+++ INPUT

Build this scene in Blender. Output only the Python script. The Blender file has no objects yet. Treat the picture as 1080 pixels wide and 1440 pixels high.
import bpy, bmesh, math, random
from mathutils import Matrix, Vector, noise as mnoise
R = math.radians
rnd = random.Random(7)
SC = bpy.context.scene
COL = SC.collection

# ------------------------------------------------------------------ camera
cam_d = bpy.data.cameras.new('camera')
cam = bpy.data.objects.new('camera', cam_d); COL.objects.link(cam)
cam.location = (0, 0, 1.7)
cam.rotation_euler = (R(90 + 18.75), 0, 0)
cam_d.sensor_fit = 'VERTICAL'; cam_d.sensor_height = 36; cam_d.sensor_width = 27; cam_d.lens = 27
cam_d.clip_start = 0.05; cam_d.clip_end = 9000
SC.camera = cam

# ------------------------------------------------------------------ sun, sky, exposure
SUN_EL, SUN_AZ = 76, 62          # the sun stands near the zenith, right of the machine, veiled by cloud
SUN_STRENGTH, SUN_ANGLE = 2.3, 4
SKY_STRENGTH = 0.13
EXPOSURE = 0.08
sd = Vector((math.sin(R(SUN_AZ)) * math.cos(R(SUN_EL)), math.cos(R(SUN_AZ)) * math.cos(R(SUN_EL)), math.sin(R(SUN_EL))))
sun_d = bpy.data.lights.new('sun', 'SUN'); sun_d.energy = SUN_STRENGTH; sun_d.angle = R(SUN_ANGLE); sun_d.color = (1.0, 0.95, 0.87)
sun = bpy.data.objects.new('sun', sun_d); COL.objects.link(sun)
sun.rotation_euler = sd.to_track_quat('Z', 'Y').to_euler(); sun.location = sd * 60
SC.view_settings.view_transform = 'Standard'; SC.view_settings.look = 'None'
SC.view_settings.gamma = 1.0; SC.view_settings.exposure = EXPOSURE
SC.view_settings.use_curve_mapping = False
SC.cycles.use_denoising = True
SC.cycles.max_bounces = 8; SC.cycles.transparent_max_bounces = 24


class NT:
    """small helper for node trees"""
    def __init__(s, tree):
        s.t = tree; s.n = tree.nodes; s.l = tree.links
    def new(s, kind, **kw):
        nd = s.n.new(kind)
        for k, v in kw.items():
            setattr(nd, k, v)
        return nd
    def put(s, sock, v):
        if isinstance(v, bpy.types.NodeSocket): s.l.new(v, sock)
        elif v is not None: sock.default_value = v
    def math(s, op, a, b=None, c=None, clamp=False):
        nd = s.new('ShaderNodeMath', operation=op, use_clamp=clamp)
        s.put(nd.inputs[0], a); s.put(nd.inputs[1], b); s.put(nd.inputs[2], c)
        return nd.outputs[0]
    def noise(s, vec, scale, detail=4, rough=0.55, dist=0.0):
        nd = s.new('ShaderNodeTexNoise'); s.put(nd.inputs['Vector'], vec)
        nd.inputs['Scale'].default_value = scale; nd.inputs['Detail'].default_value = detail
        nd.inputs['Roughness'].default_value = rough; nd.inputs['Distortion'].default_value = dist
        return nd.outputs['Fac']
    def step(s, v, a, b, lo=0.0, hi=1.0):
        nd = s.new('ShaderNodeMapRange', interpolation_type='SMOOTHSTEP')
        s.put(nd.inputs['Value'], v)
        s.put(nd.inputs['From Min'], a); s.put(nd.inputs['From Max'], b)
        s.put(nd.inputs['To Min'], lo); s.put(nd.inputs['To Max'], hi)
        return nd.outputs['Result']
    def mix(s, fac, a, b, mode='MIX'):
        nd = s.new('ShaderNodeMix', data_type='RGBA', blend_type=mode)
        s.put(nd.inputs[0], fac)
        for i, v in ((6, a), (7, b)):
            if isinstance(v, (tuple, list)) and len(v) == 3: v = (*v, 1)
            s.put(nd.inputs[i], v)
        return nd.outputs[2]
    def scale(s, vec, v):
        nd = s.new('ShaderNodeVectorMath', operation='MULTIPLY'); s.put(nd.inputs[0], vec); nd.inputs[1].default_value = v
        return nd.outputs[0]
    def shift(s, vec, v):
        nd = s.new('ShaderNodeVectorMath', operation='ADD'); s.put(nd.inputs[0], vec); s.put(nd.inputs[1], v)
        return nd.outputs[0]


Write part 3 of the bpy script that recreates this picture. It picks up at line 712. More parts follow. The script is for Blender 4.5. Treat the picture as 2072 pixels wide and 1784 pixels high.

++++++

PROMPT:
From the listing above, extract every line exactly as it stands.

COMPLETED TASK:
Build this scene in Blender. Output only the Python script. The Blender file has no objects yet. Treat the picture as 1080 pixels wide and 1440 pixels high.
import bpy, bmesh, math, random
from mathutils import Matrix, Vector, noise as mnoise
R = math.radians
rnd = random.Random(7)
SC = bpy.context.scene
COL = SC.collection

# ------------------------------------------------------------------ camera
cam_d = bpy.data.cameras.new('camera')
cam = bpy.data.objects.new('camera', cam_d); COL.objects.link(cam)
cam.location = (0, 0, 1.7)
cam.rotation_euler = (R(90 + 18.75), 0, 0)
cam_d.sensor_fit = 'VERTICAL'; cam_d.sensor_height = 36; cam_d.sensor_width = 27; cam_d.lens = 27
cam_d.clip_start = 0.05; cam_d.clip_end = 9000
SC.camera = cam

# ------------------------------------------------------------------ sun, sky, exposure
SUN_EL, SUN_AZ = 76, 62          # the sun stands near the zenith, right of the machine, veiled by cloud
SUN_STRENGTH, SUN_ANGLE = 2.3, 4
SKY_STRENGTH = 0.13
EXPOSURE = 0.08
sd = Vector((math.sin(R(SUN_AZ)) * math.cos(R(SUN_EL)), math.cos(R(SUN_AZ)) * math.cos(R(SUN_EL)), math.sin(R(SUN_EL))))
sun_d = bpy.data.lights.new('sun', 'SUN'); sun_d.energy = SUN_STRENGTH; sun_d.angle = R(SUN_ANGLE); sun_d.color = (1.0, 0.95, 0.87)
sun = bpy.data.objects.new('sun', sun_d); COL.objects.link(sun)
sun.rotation_euler = sd.to_track_quat('Z', 'Y').to_euler(); sun.location = sd * 60
SC.view_settings.view_transform = 'Standard'; SC.view_settings.look = 'None'
SC.view_settings.gamma = 1.0; SC.view_settings.exposure = EXPOSURE
SC.view_settings.use_curve_mapping = False
SC.cycles.use_denoising = True
SC.cycles.max_bounces = 8; SC.cycles.transparent_max_bounces = 24


class NT:
    """small helper for node trees"""
    def __init__(s, tree):
        s.t = tree; s.n = tree.nodes; s.l = tree.links
    def new(s, kind, **kw):
        nd = s.n.new(kind)
        for k, v in kw.items():
            setattr(nd, k, v)
        return nd
    def put(s, sock, v):
        if isinstance(v, bpy.types.NodeSocket): s.l.new(v, sock)
        elif v is not None: sock.default_value = v
    def math(s, op, a, b=None, c=None, clamp=False):
        nd = s.new('ShaderNodeMath', operation=op, use_clamp=clamp)
        s.put(nd.inputs[0], a); s.put(nd.inputs[1], b); s.put(nd.inputs[2], c)
        return nd.outputs[0]
    def noise(s, vec, scale, detail=4, rough=0.55, dist=0.0):
        nd = s.new('ShaderNodeTexNoise'); s.put(nd.inputs['Vector'], vec)
        nd.inputs['Scale'].default_value = scale; nd.inputs['Detail'].default_value = detail
        nd.inputs['Roughness'].default_value = rough; nd.inputs['Distortion'].default_value = dist
        return nd.outputs['Fac']
    def step(s, v, a, b, lo=0.0, hi=1.0):
        nd = s.new('ShaderNodeMapRange', interpolation_type='SMOOTHSTEP')
        s.put(nd.inputs['Value'], v)
        s.put(nd.inputs['From Min'], a); s.put(nd.inputs['From Max'], b)
        s.put(nd.inputs['To Min'], lo); s.put(nd.inputs['To Max'], hi)
        return nd.outputs['Result']
    def mix(s, fac, a, b, mode='MIX'):
        nd = s.new('ShaderNodeMix', data_type='RGBA', blend_type=mode)
        s.put(nd.inputs[0], fac)
        for i, v in ((6, a), (7, b)):
            if isinstance(v, (tuple, list)) and len(v) == 3: v = (*v, 1)
            s.put(nd.inputs[i], v)
        return nd.outputs[2]
    def scale(s, vec, v):
        nd = s.new('ShaderNodeVectorMath', operation='MULTIPLY'); s.put(nd.inputs[0], vec); nd.inputs[1].default_value = v
        return nd.outputs[0]
    def shift(s, vec, v):
        nd = s.new('ShaderNodeVectorMath', operation='ADD'); s.put(nd.inputs[0], vec); s.put(nd.inputs[1], v)
        return nd.outputs[0]


Write part 3 of the bpy script that recreates this picture. It picks up at line 712. More parts follow. The script is for Blender 4.5. Treat the picture as 2072 pixels wide and 1784 pixels high.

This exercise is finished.